Teaching instead of programming cuts down on programming time. Users
of this technique have reported program-development times measured in days
or weeks, a vast improvement over the months that developing some full
functional programs requires. In addition, because the program learns from
experience, delaying a product's introduction because its test program is incom-
plete is unnecessary.
Another advantage to teaching the tester about the board is that it permits
margin testing and some analog testing. The engineer can submit a number of
good boards for testing, declaring that waveforms and other parametric variations
are within the normal range. This permits the test to detect timing problems
and other faults that do not fit into the conventional "stuck-at" category. Even
with only one good board, a test engineer can exercise that board at voltages
slightly above and below nominal levels, telling the tester that the responses are
also acceptable. In this way, normal board-to-board variations are less likely to fail
during production.
Anytime a good board does fail, the test engineer so informs the tester. It
then incorporates the information into the database, reducing the likelihood that
a similarly performing board will fail in the future.
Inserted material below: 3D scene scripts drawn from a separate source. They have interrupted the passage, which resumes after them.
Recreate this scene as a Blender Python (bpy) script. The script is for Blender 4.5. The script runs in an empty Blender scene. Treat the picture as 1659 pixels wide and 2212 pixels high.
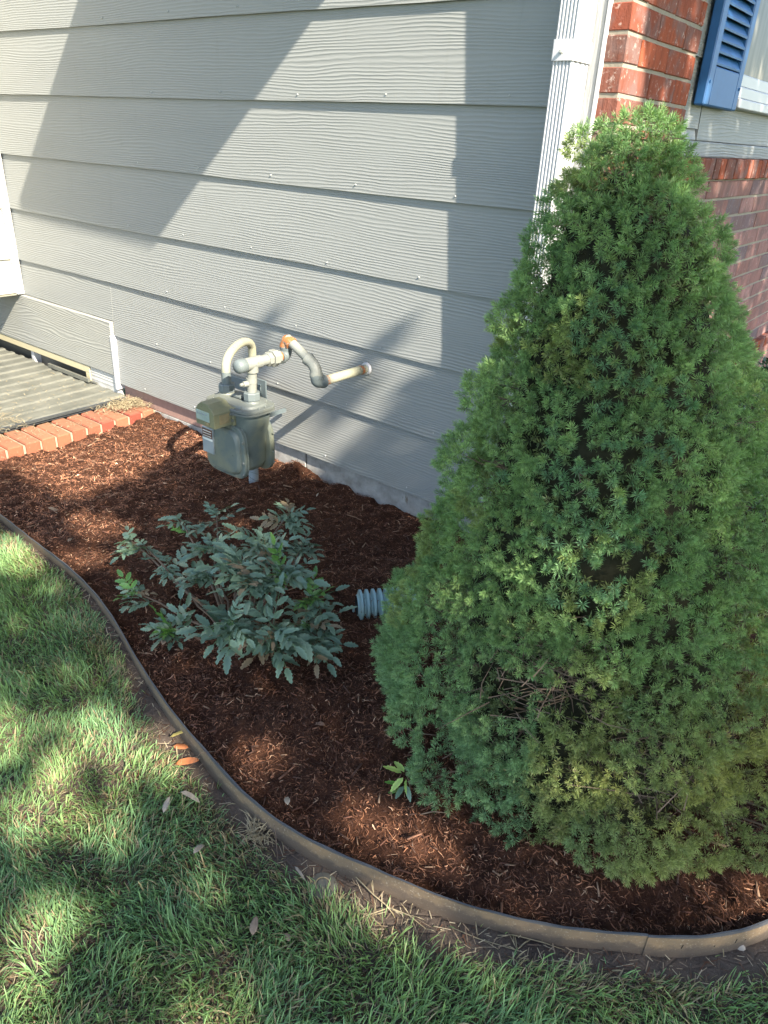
import bpy, math, random
import numpy as np
from mathutils import Vector, Matrix

random.seed(7)
RNG = np.random.default_rng(7)
S = bpy.context.scene
COL = S.collection

# ------------------------------------------------------------------ camera, sky, sun, exposure
SUN_L = np.array([-3.1, 1.0, -2.6]); SUN_L /= np.linalg.norm(SUN_L)      # direction the light travels
cam_d = bpy.data.cameras.new('camera'); cam = bpy.data.objects.new('camera', cam_d); COL.objects.link(cam)
cam_d.sensor_fit = 'HORIZONTAL'; cam_d.sensor_width = 36.0; cam_d.lens = 36.0 * 1584.5 / 1659.0
cam_d.clip_start = 0.02; cam_d.clip_end = 500
RM = [[0.78076149, 0.62304018, 0.04724866], [-0.31762691, 0.33063818, 0.88870216], [-0.53807494, 0.70887187, -0.45604389]]
m3 = Matrix(((RM[0][0], RM[1][0], -RM[2][0]), (RM[0][1], RM[1][1], -RM[2][1]), (RM[0][2], RM[1][2], -RM[2][2])))
cam.matrix_world = Matrix.Translation((0, 0, 1.35)) @ m3.to_4x4()
S.camera = cam
W = bpy.data.worlds.new('World'); S.world = W; W.use_nodes = True
wn = W.node_tree.nodes; wl = W.node_tree.links
bg = wn['Background']; sky = wn.new('ShaderNodeTexSky'); sky.sky_type = 'NISHITA'; sky.sun_disc = False
sky.sun_elevation = math.asin(-SUN_L[2]); sky.sun_rotation = math.atan2(-SUN_L[0], -SUN_L[1])
wl.new(sky.outputs[0], bg.inputs[0]); bg.inputs[1].default_value = 0.15
sd = bpy.data.lights.new('sun', 'SUN'); sun = bpy.data.objects.new('sun', sd); COL.objects.link(sun)
sd.energy = 5.0; sd.angle = math.radians(0.55); sd.color = (1.0, 0.91, 0.76)
sun.rotation_euler = Vector(tuple(SUN_L)).to_track_quat('-Z', 'Y').to_euler()
S.view_settings.view_transform = 'Standard'; S.view_settings.look = 'None'
S.view_settings.exposure = 2.0; S.view_settings.gamma = 1.0; S.view_settings.use_curve_mapping = False
S.render.engine = 'CYCLES'

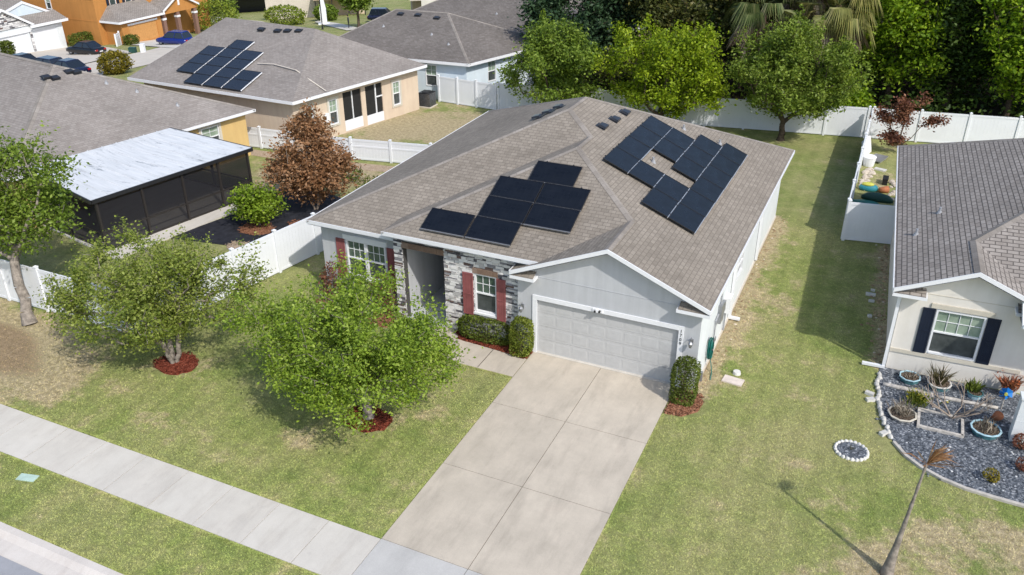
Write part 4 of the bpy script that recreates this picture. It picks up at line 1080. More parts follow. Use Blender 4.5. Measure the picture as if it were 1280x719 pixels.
for _ in range(160):
    y = r.uniform(4.2,14.3); x = 11.0-.037*(y-4)-abs(r.gauss(0,.22)); a = r.uniform(.03,.08); stone(mb, x, y, .0, a, a*r.uniform(.6,1), a*.6, r)
tag(mb.build('rubble', M['rubble']), 'stones and dry leaves along the shaded wall of the right neighbour', 'rubble', kind='stuff')

# ------------------------------------------------------------------ neighbour on the right
th = R(2.4)
NH = thing('house', 'cream one-storey house with navy shutters at the right edge', 'house', (10.8,3.55,0), th)
# local frame: origin under the front left eave corner
mb = MB(); q = .43
a0 = V(0,0,3.2); ab = V(0,15,3.2); ap = V(2.25,0,3.2+q*2.25); aw = V(2.25,2.5,3.2+q*2.25); ar = V(4.5,0,3.2); mr = V(8,8.4,3.2+q*8); mb_ = V(8,9,3.2+q*8); e2 = V(16,15,3.2); e1 = V(16,.3,3.2)
vz = V(4.5,.0,3.2)
roof_faces(mb, [[a0,ap,aw,mr,mb_,ab], [ap,ar,V(4.5,.3,3.2),aw], [V(4.5,.0,3.2),e1,mr,aw], [e1,e2,mb_,mr], [ab,mb_,e2]])
rf = mb.build('roof', M['shingle_tab'], NH)
mb = MB(); caps(mb, [(ap,aw), (aw,mr), (mr,mb_), (mb_,ab)], .16); mb.build('ridge_cap', M['shingle_cap'], rf)
mb = MB()
for p in ([a0,ap,aw,mr,mb_,ab], [ap,ar,V(4.5,.3,3.2),aw], [V(4.5,.0,3.2),e1,mr,aw], [e1,e2,mb_,mr], [ab,mb_,e2]): mb.poly([t+V(0,0,-.17) for t in p][::-1])
mb.build('soffit', M['white'], NH)
mb = MB(); edge_boards(mb, [(a0,ap), (ap,ar), (ab,a0), (e2,ab), (e1,e2)]); mb.build('fascia', M['white'], NH)
for (x0,x1) in ((.0,1.02), (3.5,4.5)):
    mb = MB(); mb.box(x0,x1,-.01,.42,2.92,3.03); er = mb.build('eave_return', M['white'], NH)
    mb = MB(); roof_faces(mb, [[(x0+.05,.0,3.04),(x1-.05,.0,3.04),(x1-.05,.43,3.16),(x0+.05,.43,3.16)]]); mb.build('return_shingle', M['shingle_tab'], er)
for p in ((1.35,5.6,3.2+q*1.35), (.62,4.0,3.2+q*.62)): vent_pipe(rf, p, .22)
mb = MB()
wall(mb, (.33,.42,0), (1,0,0), 3.85, 0, 3.0, [(1.08,2.52,.87,2.5)], .12)
mb.poly([(.33,.42,3.0),(4.18,.42,3.0),(4.18,.42,3.15),(2.25,.42,3.98),(.33,.42,3.15)])
wall(mb, (4.18,.42,0), (1,0,0), 10, 0, 3.1)
mb.build('front_wall', M['stucco_cream'], NH)
mb = MB(); wall(mb, (.33,14.6,0), (0,-1,0), 14.18, 0, 3.25); wall(mb, (14.2,14.6,0), (-1,0,0), 13.87, 0, 3.2); mb.build('wall', M['stucco_cream'], NH)
fn = Fr((.33,.42,0), (1,0,0))
window(NH, fn, 1.08, 2.52, .87, 2.5, 4, 2, 'blind', 'insect', False, .06)
shutter(NH, fn, .68, 1.05, .84, 2.5, M['shutter_navy']); shutter(NH, fn, 2.55, 2.93, .84, 2.5, M['shutter_navy'])
mb = MB(); fn.box(mb,.0,3.85,.0,.04,.70,.83); fn.box(mb,.9,2.72,.0,.05,2.54,2.70); fn.box(mb,.0,3.85,.0,.012,2.985,3.005); mb.build('wall_trim', M['trim_beige'], NH)
# downspout at the corner, turned onto the lawn
mb = MB(); mb.box(.20,.30,.30,.40,.12,3.05); mb.box(-.42,.30,.28,.38,.04,.13); mb.build('downspout', M['white'], NH)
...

Software to make an expert system work is extremely sophisticated. The chief
proponent of the technique packed it in a few years ago, and as yet no other
company has taken up the challenge. I continue to talk about it in the hope
that some enterprising test company will resurrect it, like a phoenix from the ashes.
Thus far, this personal campaign has not succeeded. Even in its (relative) heyday,
most test engineers remained unaware of this option, and therefore could not
evaluate its appropriateness for their applications. The learning curve both before
and after purchase was not insignificant, but users who tried the approach reported
great success.
2.3.72 Two Techniques/ One Box
Combinational testers provide in-circuit and functional test capability in a
single system. This solution offers many of the advantages of each approach and
some of the drawbacks of each.
Board access requires a special bed-of-nails fixture containing two sets of
nails. A few long probes permit functional testing at a limited number of critical
nodes. All remaining fixture nodes contain shorter pins. Vacuum or mechanical
fixture actuation occurs in two stages. The first stage pulls the board down only far
enough for contact with the longer pins. Second-stage actuation pulls the board
into contact with the shorter pins as well for an in-circuit test. Manufacturers can
conduct either test first, depending on the merits of each strategy.